Delivering both true and clear sermons doesn’t guarantee you will grow, but it does position you to grow. In other words, it removes the obstacles that could be in your way as a communicator to communicate clearly with the world you’re trying to reach.

Preachers who produce powerful messages that usher in life change have done the hard work of studying and wrestling with the text and the hard work of wrestling through how to make their idea clear and relevant.

Is it true? Have you wrestled through the biblical text and really come to terms with what God is saying?

Is it clear? Have you done the really hard work of making complicated ideas and application points clear and memorable?

While preaching is a deeply complicated work (Mark Clark and I walk you through many of the nuances of studying deeply and communicating effectively in this era in the Art of Preaching Course), running any message you give through this simple framework can help you see ahead of time.

Solution: The best way to do this is to start ahead of time.

Great preaching is like a stew. The longer you let it simmer, the better it gets. Start your message prep early—as in weeks or months early.

If on Thursday morning, you’re still trying to decide what you’re going to say on Sunday morning, you’re preaching might be true, but it won’t be clear. Clarity takes time. It means sorting through 100 ideas to find good ideas and eliminating all of the good ideas until you have the clearest, best idea left standing. Then you preach that.

While it took me a few years to get there, for the last decade I’ve generally been in the habit of outlining an entire sermon series before I preach the first message.
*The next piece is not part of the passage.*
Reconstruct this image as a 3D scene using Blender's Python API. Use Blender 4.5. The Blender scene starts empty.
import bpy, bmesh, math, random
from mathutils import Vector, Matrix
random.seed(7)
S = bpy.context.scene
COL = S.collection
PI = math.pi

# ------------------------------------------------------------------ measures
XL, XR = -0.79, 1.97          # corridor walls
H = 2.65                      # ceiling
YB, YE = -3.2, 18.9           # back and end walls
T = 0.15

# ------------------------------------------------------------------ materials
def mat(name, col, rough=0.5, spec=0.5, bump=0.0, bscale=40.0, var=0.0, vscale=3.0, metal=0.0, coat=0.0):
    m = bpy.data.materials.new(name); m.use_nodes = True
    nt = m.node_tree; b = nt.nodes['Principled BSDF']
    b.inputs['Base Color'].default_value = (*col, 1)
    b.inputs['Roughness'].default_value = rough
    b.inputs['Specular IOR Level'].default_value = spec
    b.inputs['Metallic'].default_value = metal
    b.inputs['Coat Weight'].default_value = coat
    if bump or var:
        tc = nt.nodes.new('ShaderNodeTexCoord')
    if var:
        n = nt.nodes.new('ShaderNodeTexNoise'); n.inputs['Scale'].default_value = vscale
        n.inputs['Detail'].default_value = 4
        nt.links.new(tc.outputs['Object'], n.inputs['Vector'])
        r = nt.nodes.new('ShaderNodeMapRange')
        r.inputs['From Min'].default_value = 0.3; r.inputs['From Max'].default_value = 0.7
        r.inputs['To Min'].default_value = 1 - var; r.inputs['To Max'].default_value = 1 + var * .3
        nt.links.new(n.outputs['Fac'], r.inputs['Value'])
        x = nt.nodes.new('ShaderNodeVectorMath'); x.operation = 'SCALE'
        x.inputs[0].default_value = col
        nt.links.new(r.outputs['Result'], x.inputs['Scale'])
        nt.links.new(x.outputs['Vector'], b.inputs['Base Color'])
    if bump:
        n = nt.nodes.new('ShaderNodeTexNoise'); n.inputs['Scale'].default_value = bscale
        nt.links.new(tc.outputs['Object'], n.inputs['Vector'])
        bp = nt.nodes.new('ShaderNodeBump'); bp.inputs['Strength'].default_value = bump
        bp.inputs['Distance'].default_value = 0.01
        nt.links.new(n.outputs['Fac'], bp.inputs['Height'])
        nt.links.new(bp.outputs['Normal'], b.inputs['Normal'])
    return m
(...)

That means choosing the biblical texts, figuring out the angle, writing the first message or two, and outlining the remainder. The hardest work is finding a single sentence bottom line for every message ahead of time that clarifies the point of the sermon.

Clarity takes time, and it takes practice.

If you’re not clear, your congregation won’t be either.

As Andy Stanley says, “Mist in the pulpit, fog in the pew.”

If you’re still winging your messages or not putting in the hard work ahead of time (way ahead of time), just know you’re setting yourself up to lead a stagnant or shallow church. And no one wants that. Especially you.

Conversely, if you take the time to work, pray, study, write and find clarity ahead of time, you’ll be amazed at how your messages start to connect.

Using the framework to assess your message as you prepare it will help give you a reasonable idea of where it might land. True and clear puts you in the best position to preach a powerful message and lead a growing church.